OBJECTIVE: Quote the whole listing exactly. Leave the pictures out of your copy.

GIVEN DATA:
+--
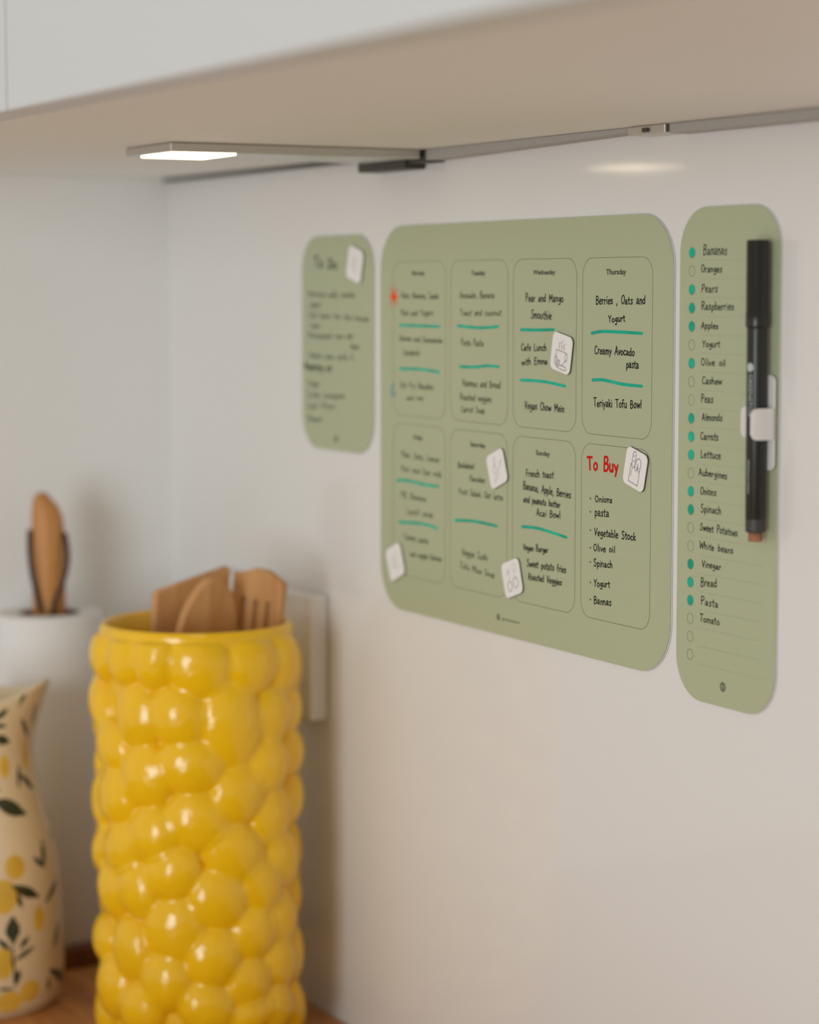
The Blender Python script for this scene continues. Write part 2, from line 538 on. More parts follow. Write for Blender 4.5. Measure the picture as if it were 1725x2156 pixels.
# ------------------------------------------------------------------ boards
# text and mark positions in millimetres on their own board; vase and pitcher relief as (angle, height ...)
WRITING = {
    'Monday': [('Oats, Banana, Seeds', -123.4, 68.3, -78.6, 67.8, 3.4), ('Kiwi and Yogurt', -123.7, 58.4, -84.9, 58.7, 3.4), ('Quinoa and Guacamole', -125.4, 44.3, -74.6, 43.8, 3.2), ('Sandwich', -120.9, 36.3, -100.7, 36.4, 3.2), ('Stir Fry Noodles', -125.1, 17.8, -84.8, 17.9, 3.4), ('and rice', -116.7, 11.2, -96.9, 11.7, 2.7)],
    'Tuesday': [('Avocado, Banana', -55.2, 68.4, -17.2, 68.6, 3.5), ('Toast and coconut', -54.9, 59.1, -9.8, 59.5, 3.3), ('Pesto Pasta', -53.3, 43.1, -28.7, 43.1, 3.6), ('Hummus and Bread', -52.0, 21.3, -10.3, 21.5, 3.8), ('Roasted veggies', -54.7, 13.8, -19.7, 13.9, 3.5), ('Carrot Soup', -53.4, 7.3, -27.1, 7.6, 3.3)],
    'Wednesday': [('Pear and Mango', 14.9, 66.9, 52.4, 67.0, 4.0), ('Smoothie', 20.3, 58.5, 40.9, 58.1, 4.3), ('Cafe Lunch', 10.4, 41.8, 36.2, 42.4, 3.4), ('with Emma', 11.0, 34.3, 37.3, 35.6, 3.4), ('Vegan Chow Mein', 14.4, 12.0, 53.8, 12.0, 4.0)],
    'Thursday': [('Berries , Oats and', 82.4, 66.1, 126.6, 66.4, 4.0), ('Yogurt', 94.0, 57.3, 109.2, 58.0, 3.4), ('Creamy Avocado', 81.6, 41.9, 117.7, 41.8, 3.9), ('pasta', 110.2, 35.8, 121.4, 36.0, 4.1), ('Teriyaki Tofu Bowl', 81.1, 16.1, 124.2, 16.9, 3.9)],
    'Friday': [('Pear, Oats, Lemon', -123.3, -21.3, -77.6, -21.8, 3.4), ('Kiwi and Oat milk', -123.3, -29.1, -75.1, -29.9, 3.2), ('PB, Banana', -124.0, -44.5, -93.4, -44.6, 3.5), ('Lentil soup', -116.7, -53.4, -85.0, -52.6, 3.5), ('Tomato pasta', -120.7, -67.8, -90.8, -67.8, 3.2), ('and veggie Quinoa', -112.6, -76.8, -75.4, -76.1, 2.9)],
    'Saturday': [('Buckwheat', -56.7, -23.1, -38.4, -22.7, 3.3), ('Pancakes', -43.8, -29.4, -26.7, -29.3, 3.0), ('Fruit Salad, Oat latte', -56.0, -37.2, -7.6, -37.3, 3.3), ('Veggie Sushi', -52.2, -70.2, -23.5, -70.6, 3.6), ('Tofu Miso Soup', -54.6, -77.7, -16.0, -79.0, 3.3)],
    'Sunday': [('French toast', 16.0, -22.7, 43.8, -21.9, 3.6), ('Banana, Apple, Berries', 13.1, -29.6, 60.6, -30.8, 3.9), ('and peanuts butter', 13.5, -36.2, 50.4, -36.4, 3.3), ('Acai Bowl', 26.6, -42.3, 50.8, -41.6, 3.5), ('Vegan Burger', 13.3, -61.1, 38.8, -60.3, 3.2), ('Sweet potato fries', 17.4, -69.2, 56.6, -68.8, 3.8), ('Roasted Veggies', 18.7, -75.9, 52.4, -75.4, 3.4)],
    'buy': [('Onions', 83.1, -30.6, 99.1, -30.0, 3.1), ('pasta', 82.9, -37.6, 96.2, -37.2, 4.2), ('Vegetable Stock', 82.4, -47.2, 120.2, -46.4, 3.6), ('Olive oil', 82.0, -55.1, 101.9, -54.0, 3.3), ('Spinach', 82.3, -62.7, 99.8, -61.7, 3.6), ('Yogurt', 82.4, -72.6, 97.5, -71.5, 3.5), ('Bannas', 82.6, -81.2, 98.9, -80.3, 3.7)],
}
TO_BUY = ('To Buy', 75.8, -15.3, 104.5, -14.9, 6.3)
BULLETS = [(78.6, -29.4), (78.7, -36.0), (78.8, -45.1), (78.9, -53.8), (79.0, -60.9), (79.2, -71.0), (79.3, -79.5)]
DIVIDERS = [[(10.3, 52.5), (27.5, 52.6), (43.0, 53.0)], [(10.0, 26.6), (32.5, 26.6), (54.2, 25.0)], [(79.0, 51.8), (87.8, 52.8), (104.2, 52.8), (123.6, 52.5)], [(79.9, 28.9), (89.6, 29.3), (106.7, 27.9), (124.0, 27.5)], [(-125.1, 52.9), (-100.2, 52.9), (-77.8, 52.8)], [(-125.1, 28.4), (-100.2, 28.8), (-78.5, 27.9)], [(-57.2, 53.5), (-31.8, 52.8), (-13.4, 53.8)], [(-54.8, 31.6), (-38.0, 31.9), (-25.2, 32.9), (-12.6, 32.8)], [(-128.4, -35.0), (-115.2, -34.3), (-96.7, -35.1), (-79.0, -35.0)], [(-126.0, -58.7), (-96.7, -57.3), (-80.1, -58.4)], [(-59.7, -52.0), (-38.9, -50.8), (-13.9, -51.2)], [(12.3, -49.2), (29.5, -48.7), (56.2, -50.8)]]
HEADS = [('Monday', -110.4, 81.0, -95.7, 80.8, 2.1), ('Tuesday', -42.7, 80.6, -27.8, 80.3, 2.3), ('Wednesday', 22.2, 80.7, 43.2, 80.6, 2.2), ('Thursday', 91.7, 80.4, 108.8, 80.4, 2.4), ('Friday', -108.8, -10.5, -98.1, -10.7, 2.3), ('Saturday', -43.3, -10.7, -27.1, -10.8, 2.3), ('Sunday', 25.8, -11.1, 39.3, -11.2, 2.3)]
SUN = (-132.7, 68.9); MOON = (-133.5, 15.6); LOGO = (-12.3, -99.4)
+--
SOLUTION:
The Blender Python script for this scene continues. Write part 2, from line 538 on. More parts follow. Write for Blender 4.5. Measure the picture as if it were 1725x2156 pixels.
# ------------------------------------------------------------------ boards
# text and mark positions in millimetres on their own board; vase and pitcher relief as (angle, height ...)
WRITING = {
    'Monday': [('Oats, Banana, Seeds', -123.4, 68.3, -78.6, 67.8, 3.4), ('Kiwi and Yogurt', -123.7, 58.4, -84.9, 58.7, 3.4), ('Quinoa and Guacamole', -125.4, 44.3, -74.6, 43.8, 3.2), ('Sandwich', -120.9, 36.3, -100.7, 36.4, 3.2), ('Stir Fry Noodles', -125.1, 17.8, -84.8, 17.9, 3.4), ('and rice', -116.7, 11.2, -96.9, 11.7, 2.7)],
    'Tuesday': [('Avocado, Banana', -55.2, 68.4, -17.2, 68.6, 3.5), ('Toast and coconut', -54.9, 59.1, -9.8, 59.5, 3.3), ('Pesto Pasta', -53.3, 43.1, -28.7, 43.1, 3.6), ('Hummus and Bread', -52.0, 21.3, -10.3, 21.5, 3.8), ('Roasted veggies', -54.7, 13.8, -19.7, 13.9, 3.5), ('Carrot Soup', -53.4, 7.3, -27.1, 7.6, 3.3)],
    'Wednesday': [('Pear and Mango', 14.9, 66.9, 52.4, 67.0, 4.0), ('Smoothie', 20.3, 58.5, 40.9, 58.1, 4.3), ('Cafe Lunch', 10.4, 41.8, 36.2, 42.4, 3.4), ('with Emma', 11.0, 34.3, 37.3, 35.6, 3.4), ('Vegan Chow Mein', 14.4, 12.0, 53.8, 12.0, 4.0)],
    'Thursday': [('Berries , Oats and', 82.4, 66.1, 126.6, 66.4, 4.0), ('Yogurt', 94.0, 57.3, 109.2, 58.0, 3.4), ('Creamy Avocado', 81.6, 41.9, 117.7, 41.8, 3.9), ('pasta', 110.2, 35.8, 121.4, 36.0, 4.1), ('Teriyaki Tofu Bowl', 81.1, 16.1, 124.2, 16.9, 3.9)],
    'Friday': [('Pear, Oats, Lemon', -123.3, -21.3, -77.6, -21.8, 3.4), ('Kiwi and Oat milk', -123.3, -29.1, -75.1, -29.9, 3.2), ('PB, Banana', -124.0, -44.5, -93.4, -44.6, 3.5), ('Lentil soup', -116.7, -53.4, -85.0, -52.6, 3.5), ('Tomato pasta', -120.7, -67.8, -90.8, -67.8, 3.2), ('and veggie Quinoa', -112.6, -76.8, -75.4, -76.1, 2.9)],
    'Saturday': [('Buckwheat', -56.7, -23.1, -38.4, -22.7, 3.3), ('Pancakes', -43.8, -29.4, -26.7, -29.3, 3.0), ('Fruit Salad, Oat latte', -56.0, -37.2, -7.6, -37.3, 3.3), ('Veggie Sushi', -52.2, -70.2, -23.5, -70.6, 3.6), ('Tofu Miso Soup', -54.6, -77.7, -16.0, -79.0, 3.3)],
    'Sunday': [('French toast', 16.0, -22.7, 43.8, -21.9, 3.6), ('Banana, Apple, Berries', 13.1, -29.6, 60.6, -30.8, 3.9), ('and peanuts butter', 13.5, -36.2, 50.4, -36.4, 3.3), ('Acai Bowl', 26.6, -42.3, 50.8, -41.6, 3.5), ('Vegan Burger', 13.3, -61.1, 38.8, -60.3, 3.2), ('Sweet potato fries', 17.4, -69.2, 56.6, -68.8, 3.8), ('Roasted Veggies', 18.7, -75.9, 52.4, -75.4, 3.4)],
    'buy': [('Onions', 83.1, -30.6, 99.1, -30.0, 3.1), ('pasta', 82.9, -37.6, 96.2, -37.2, 4.2), ('Vegetable Stock', 82.4, -47.2, 120.2, -46.4, 3.6), ('Olive oil', 82.0, -55.1, 101.9, -54.0, 3.3), ('Spinach', 82.3, -62.7, 99.8, -61.7, 3.6), ('Yogurt', 82.4, -72.6, 97.5, -71.5, 3.5), ('Bannas', 82.6, -81.2, 98.9, -80.3, 3.7)],
}
TO_BUY = ('To Buy', 75.8, -15.3, 104.5, -14.9, 6.3)
BULLETS = [(78.6, -29.4), (78.7, -36.0), (78.8, -45.1), (78.9, -53.8), (79.0, -60.9), (79.2, -71.0), (79.3, -79.5)]
DIVIDERS = [[(10.3, 52.5), (27.5, 52.6), (43.0, 53.0)], [(10.0, 26.6), (32.5, 26.6), (54.2, 25.0)], [(79.0, 51.8), (87.8, 52.8), (104.2, 52.8), (123.6, 52.5)], [(79.9, 28.9), (89.6, 29.3), (106.7, 27.9), (124.0, 27.5)], [(-125.1, 52.9), (-100.2, 52.9), (-77.8, 52.8)], [(-125.1, 28.4), (-100.2, 28.8), (-78.5, 27.9)], [(-57.2, 53.5), (-31.8, 52.8), (-13.4, 53.8)], [(-54.8, 31.6), (-38.0, 31.9), (-25.2, 32.9), (-12.6, 32.8)], [(-128.4, -35.0), (-115.2, -34.3), (-96.7, -35.1), (-79.0, -35.0)], [(-126.0, -58.7), (-96.7, -57.3), (-80.1, -58.4)], [(-59.7, -52.0), (-38.9, -50.8), (-13.9, -51.2)], [(12.3, -49.2), (29.5, -48.7), (56.2, -50.8)]]
HEADS = [('Monday', -110.4, 81.0, -95.7, 80.8, 2.1), ('Tuesday', -42.7, 80.6, -27.8, 80.3, 2.3), ('Wednesday', 22.2, 80.7, 43.2, 80.6, 2.2), ('Thursday', 91.7, 80.4, 108.8, 80.4, 2.4), ('Friday', -108.8, -10.5, -98.1, -10.7, 2.3), ('Saturday', -43.3, -10.7, -27.1, -10.8, 2.3), ('Sunday', 25.8, -11.1, 39.3, -11.2, 2.3)]
SUN = (-132.7, 68.9); MOON = (-133.5, 15.6); LOGO = (-12.3, -99.4)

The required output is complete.